Suman Datta Joins College of Engineering as GRA Eminent Scholar

Suman Datta, one of the nation’s top researchers in semiconductor and nanoelectronic device research, is joining Georgia Tech.
Suman Datta, Joseph M. Pettit Chair and a Georgia Research Alliance (GRA) Eminent Scholar

Suman Datta, Joseph M. Pettit Chair and a Georgia Research Alliance (GRA) Eminent Scholar

Suman Datta, one of the nation’s top researchers in semiconductor and nanoelectronic device research, is joining Georgia Tech’s School of Electrical and Computer Engineering (ECE) as Joseph M. Pettit Chair and a Georgia Research Alliance (GRA) Eminent Scholar. He will also have a joint appointment with the School of Materials Science and Engineering (MSE). Datta is currently serving as a Georgia Tech adjunct professor while at the University of Notre Dame and will transition full time to Georgia Tech in the fall.

Datta is the Stinson Professor of Nanotechnology in Notre Dame’s Department of Electrical Engineering. He is the director of ASCENT (Applications and Systems-Driven Center for Energy-Efficient Integrated NanoTechnologies), a $40 million microelectronics research center funded by the Semiconductor Research Corporation (SRC) and the Defense Advanced Research Projects Agency (DARPA). The center's mission is to provide breakthrough advances in foundational semiconductor materials, devices, and heterogenous integration technologies. ASCENT includes Notre Dame and 13 partner universities.

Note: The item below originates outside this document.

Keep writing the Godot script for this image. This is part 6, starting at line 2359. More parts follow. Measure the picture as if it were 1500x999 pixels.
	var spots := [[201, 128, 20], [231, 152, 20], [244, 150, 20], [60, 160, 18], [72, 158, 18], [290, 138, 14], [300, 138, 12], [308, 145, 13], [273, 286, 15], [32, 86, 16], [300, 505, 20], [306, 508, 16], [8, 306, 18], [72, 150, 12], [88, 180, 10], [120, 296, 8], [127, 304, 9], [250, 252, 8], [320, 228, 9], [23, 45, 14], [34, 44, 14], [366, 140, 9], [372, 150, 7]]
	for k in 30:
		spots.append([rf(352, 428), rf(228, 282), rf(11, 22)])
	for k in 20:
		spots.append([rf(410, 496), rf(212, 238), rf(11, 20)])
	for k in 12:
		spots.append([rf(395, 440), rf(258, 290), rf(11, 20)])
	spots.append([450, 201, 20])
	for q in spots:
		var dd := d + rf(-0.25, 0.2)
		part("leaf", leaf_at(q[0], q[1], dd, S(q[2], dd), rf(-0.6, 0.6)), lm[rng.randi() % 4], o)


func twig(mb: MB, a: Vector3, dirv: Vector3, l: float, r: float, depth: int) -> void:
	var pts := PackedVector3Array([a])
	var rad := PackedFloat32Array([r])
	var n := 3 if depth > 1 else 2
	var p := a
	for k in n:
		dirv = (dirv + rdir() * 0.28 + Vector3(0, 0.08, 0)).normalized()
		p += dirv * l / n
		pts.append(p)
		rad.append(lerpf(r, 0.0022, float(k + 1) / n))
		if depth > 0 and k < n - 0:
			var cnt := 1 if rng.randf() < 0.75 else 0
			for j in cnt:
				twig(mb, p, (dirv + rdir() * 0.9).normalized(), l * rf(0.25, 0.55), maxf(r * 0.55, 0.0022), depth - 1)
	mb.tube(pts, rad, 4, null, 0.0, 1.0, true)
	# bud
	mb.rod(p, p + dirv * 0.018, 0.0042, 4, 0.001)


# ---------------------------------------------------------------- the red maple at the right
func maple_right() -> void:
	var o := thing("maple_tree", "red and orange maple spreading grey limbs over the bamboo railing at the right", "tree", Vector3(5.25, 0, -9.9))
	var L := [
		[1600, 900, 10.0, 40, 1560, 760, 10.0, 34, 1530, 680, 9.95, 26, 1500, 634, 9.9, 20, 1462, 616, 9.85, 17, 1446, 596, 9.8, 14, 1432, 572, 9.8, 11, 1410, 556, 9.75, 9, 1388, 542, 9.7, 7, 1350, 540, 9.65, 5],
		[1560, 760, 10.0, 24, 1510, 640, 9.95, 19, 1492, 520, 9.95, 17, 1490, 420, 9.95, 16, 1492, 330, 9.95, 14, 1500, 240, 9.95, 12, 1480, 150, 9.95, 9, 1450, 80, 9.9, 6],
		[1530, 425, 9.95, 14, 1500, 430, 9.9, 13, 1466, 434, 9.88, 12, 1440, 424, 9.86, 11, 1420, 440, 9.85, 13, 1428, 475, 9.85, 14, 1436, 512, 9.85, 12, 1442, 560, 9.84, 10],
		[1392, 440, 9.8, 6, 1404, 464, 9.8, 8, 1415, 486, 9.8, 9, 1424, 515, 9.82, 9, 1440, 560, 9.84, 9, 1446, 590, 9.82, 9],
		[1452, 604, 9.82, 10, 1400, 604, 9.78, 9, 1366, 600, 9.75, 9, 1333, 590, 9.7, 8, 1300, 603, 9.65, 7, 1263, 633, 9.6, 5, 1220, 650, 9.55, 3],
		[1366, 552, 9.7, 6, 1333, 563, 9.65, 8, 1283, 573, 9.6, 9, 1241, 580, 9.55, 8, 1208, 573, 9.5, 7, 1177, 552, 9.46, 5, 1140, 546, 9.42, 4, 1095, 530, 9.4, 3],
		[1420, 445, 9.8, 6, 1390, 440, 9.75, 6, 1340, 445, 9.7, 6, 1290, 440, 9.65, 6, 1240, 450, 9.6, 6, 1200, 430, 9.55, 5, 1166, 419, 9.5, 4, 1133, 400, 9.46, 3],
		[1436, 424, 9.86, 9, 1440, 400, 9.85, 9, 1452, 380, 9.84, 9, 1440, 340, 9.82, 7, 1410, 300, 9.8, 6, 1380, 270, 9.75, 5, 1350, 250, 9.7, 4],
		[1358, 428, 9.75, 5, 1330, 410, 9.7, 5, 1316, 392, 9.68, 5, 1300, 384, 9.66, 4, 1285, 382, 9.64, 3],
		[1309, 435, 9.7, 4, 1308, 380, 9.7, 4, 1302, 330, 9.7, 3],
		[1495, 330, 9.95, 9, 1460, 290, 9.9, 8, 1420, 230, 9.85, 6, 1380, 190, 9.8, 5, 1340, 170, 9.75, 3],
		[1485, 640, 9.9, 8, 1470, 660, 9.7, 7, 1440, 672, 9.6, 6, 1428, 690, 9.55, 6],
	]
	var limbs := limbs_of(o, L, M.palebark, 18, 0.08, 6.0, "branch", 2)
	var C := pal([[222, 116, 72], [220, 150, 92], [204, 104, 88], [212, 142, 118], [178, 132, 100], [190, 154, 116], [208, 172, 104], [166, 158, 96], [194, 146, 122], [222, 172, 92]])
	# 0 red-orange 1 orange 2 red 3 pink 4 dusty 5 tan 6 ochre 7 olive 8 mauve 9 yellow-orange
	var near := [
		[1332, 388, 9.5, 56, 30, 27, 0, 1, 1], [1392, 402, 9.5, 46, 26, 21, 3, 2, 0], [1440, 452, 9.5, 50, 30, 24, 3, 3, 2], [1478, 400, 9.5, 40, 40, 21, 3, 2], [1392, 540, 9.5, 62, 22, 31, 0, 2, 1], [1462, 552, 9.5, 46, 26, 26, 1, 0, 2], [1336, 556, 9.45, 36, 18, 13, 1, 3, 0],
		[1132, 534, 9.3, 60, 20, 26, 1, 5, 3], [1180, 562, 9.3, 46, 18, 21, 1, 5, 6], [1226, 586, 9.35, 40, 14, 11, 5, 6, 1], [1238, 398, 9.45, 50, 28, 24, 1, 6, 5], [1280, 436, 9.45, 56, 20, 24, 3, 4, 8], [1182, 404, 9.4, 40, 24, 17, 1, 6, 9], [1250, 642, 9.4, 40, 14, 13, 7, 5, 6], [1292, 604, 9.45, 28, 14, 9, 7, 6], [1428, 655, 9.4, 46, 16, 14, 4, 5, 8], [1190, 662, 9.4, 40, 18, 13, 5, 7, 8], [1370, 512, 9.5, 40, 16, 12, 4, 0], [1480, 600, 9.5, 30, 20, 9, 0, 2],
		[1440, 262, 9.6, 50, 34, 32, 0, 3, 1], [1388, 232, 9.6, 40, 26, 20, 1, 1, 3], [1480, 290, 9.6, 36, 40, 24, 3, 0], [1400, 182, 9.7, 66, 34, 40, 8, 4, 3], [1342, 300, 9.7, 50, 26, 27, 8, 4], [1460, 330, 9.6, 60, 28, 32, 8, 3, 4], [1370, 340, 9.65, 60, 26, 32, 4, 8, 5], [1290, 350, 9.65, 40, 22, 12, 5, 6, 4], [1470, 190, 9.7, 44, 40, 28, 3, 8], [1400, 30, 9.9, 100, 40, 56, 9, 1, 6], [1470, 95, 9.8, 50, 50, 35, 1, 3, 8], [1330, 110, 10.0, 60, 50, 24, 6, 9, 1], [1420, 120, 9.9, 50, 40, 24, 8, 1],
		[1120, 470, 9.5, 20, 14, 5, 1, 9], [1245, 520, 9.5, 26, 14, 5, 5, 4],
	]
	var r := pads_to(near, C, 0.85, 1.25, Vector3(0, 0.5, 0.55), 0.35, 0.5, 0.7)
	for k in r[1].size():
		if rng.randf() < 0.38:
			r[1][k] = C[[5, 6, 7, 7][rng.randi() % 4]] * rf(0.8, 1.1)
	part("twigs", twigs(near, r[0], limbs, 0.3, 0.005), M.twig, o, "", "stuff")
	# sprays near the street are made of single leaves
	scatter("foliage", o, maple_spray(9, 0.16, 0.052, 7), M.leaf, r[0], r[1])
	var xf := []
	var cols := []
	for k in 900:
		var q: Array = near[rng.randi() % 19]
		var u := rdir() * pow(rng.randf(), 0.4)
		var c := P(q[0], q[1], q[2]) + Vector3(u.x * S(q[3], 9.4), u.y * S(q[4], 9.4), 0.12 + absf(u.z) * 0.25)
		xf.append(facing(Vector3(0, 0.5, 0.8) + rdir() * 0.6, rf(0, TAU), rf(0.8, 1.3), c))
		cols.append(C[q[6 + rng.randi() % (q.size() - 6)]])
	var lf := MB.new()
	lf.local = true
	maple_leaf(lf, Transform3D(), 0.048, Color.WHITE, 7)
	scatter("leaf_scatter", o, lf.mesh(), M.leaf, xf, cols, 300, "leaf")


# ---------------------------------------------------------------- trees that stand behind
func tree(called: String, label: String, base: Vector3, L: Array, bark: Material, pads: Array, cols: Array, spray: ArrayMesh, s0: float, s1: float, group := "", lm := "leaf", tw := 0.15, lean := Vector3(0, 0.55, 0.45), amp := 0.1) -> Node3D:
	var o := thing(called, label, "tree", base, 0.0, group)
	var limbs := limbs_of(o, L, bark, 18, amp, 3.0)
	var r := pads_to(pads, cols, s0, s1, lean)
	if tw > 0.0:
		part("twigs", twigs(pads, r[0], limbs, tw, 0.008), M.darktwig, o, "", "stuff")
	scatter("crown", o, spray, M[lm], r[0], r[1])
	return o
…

Datta’s research involves high-performance, heterogenous computing, brain-inspired computing, and collective state computing using advanced CMOS (complementary metal–oxide–semiconductor) and beyond-CMOS devices. He also focuses on the development of semiconductor technologies for other types of computing, including intermittent computing, cryogenic computing, and harsh environment computing.

“Suman is a leader in the fields of semiconductors and nanoelectronic device research. His addition to the faculty is a tremendous benefit for our students, research community, and the state of Georgia,” said Raheem Beyah, dean of the College of Engineering and Southern Company Chair. “I welcome him to Georgia Tech and am excited to see him continue to define the future of computing.”

From 2016-2021, Datta served as director of the six-university Center for Extremely Energy Efficient Collective Electronics (EXCEL), which is funded by the SRC and National Science Foundation (NSF). EXCEL explores the demonstration of an alternate computing platform that leverages continuous-time dynamics of emerging devices to execute optimization, learning, and inference tasks in a collective, cooperative, and scalable way to transcend the current energy efficiency wall by many orders of magnitude.

Georgia Tech ECE faculty members have played technical roles in both EXCEL and ASCENT and many have collaborated with Datta in recent years. 

“I have been fortunate to pursue a career in semiconductor science and technology, a field inherently multi-disciplinary that touches many areas of physical sciences. Looking ahead, with new paradigms of computing, communication, and information storage on the horizon, I see traditional boundaries between computing and physical sciences blurring,” said Datta. “This is why I’m thrilled to join the Georgia Tech family in ECE and MSE. Additionally, as a new member of the Georgia Research Alliance, I look forward to bringing my technology development experience in the private sector and contributing to the larger tech transfer and commercialization ecosystem in the state of Georgia.”

Datta has been at the forefront of logic transistor research for the past two decades. While at Intel from 1999-2007, two of his most impactful contributions in high-k/metal gate CMOS and Tri-gate CMOS research and development led to commercially successful technologies that allowed transistor scaling from 45nm node to 14nm node and beyond. Datta’s recent research has driven advances in embedded high-performance memory space such as single transistor Ferroelectric transistor memory and capacitorless gain cell (or floating body DRAM) suitable for compute-in-memory (CIM) accelerators. His recent work on using continuous time dynamics of coupled oscillators to solve optimization problems is galvanizing interest in the alterative compute paradigm of “let physics do the computing.”

“Suman Datta is one of the nation’s leaders in semiconductor research,” said GRA President Susan Shows. “He is a strong collaborator and will continue to make advances in this growing, important industry for Georgia. GRA is pleased to welcome him to its Academy.”

Prior to Notre Dame, Datta was a professor of electrical engineering at The Pennsylvania State University, University Park, from 2007-2015. Datta has co-authored 11 book chapters and more than 400 refereed journal and conference proceedings papers.

In 2013, Datta was named Fellow of the Institute of Electrical and Electronics Engineers (IEEE) for his contributions to high-performance advanced silicon and compound semiconductor transistor technologies. Datta holds 185 U.S. patents. In 2016, he was named Fellow of the National Academy of Inventors (NAI) in recognition of his inventions that have made a tangible impact on quality of life, economic development and the welfare of society.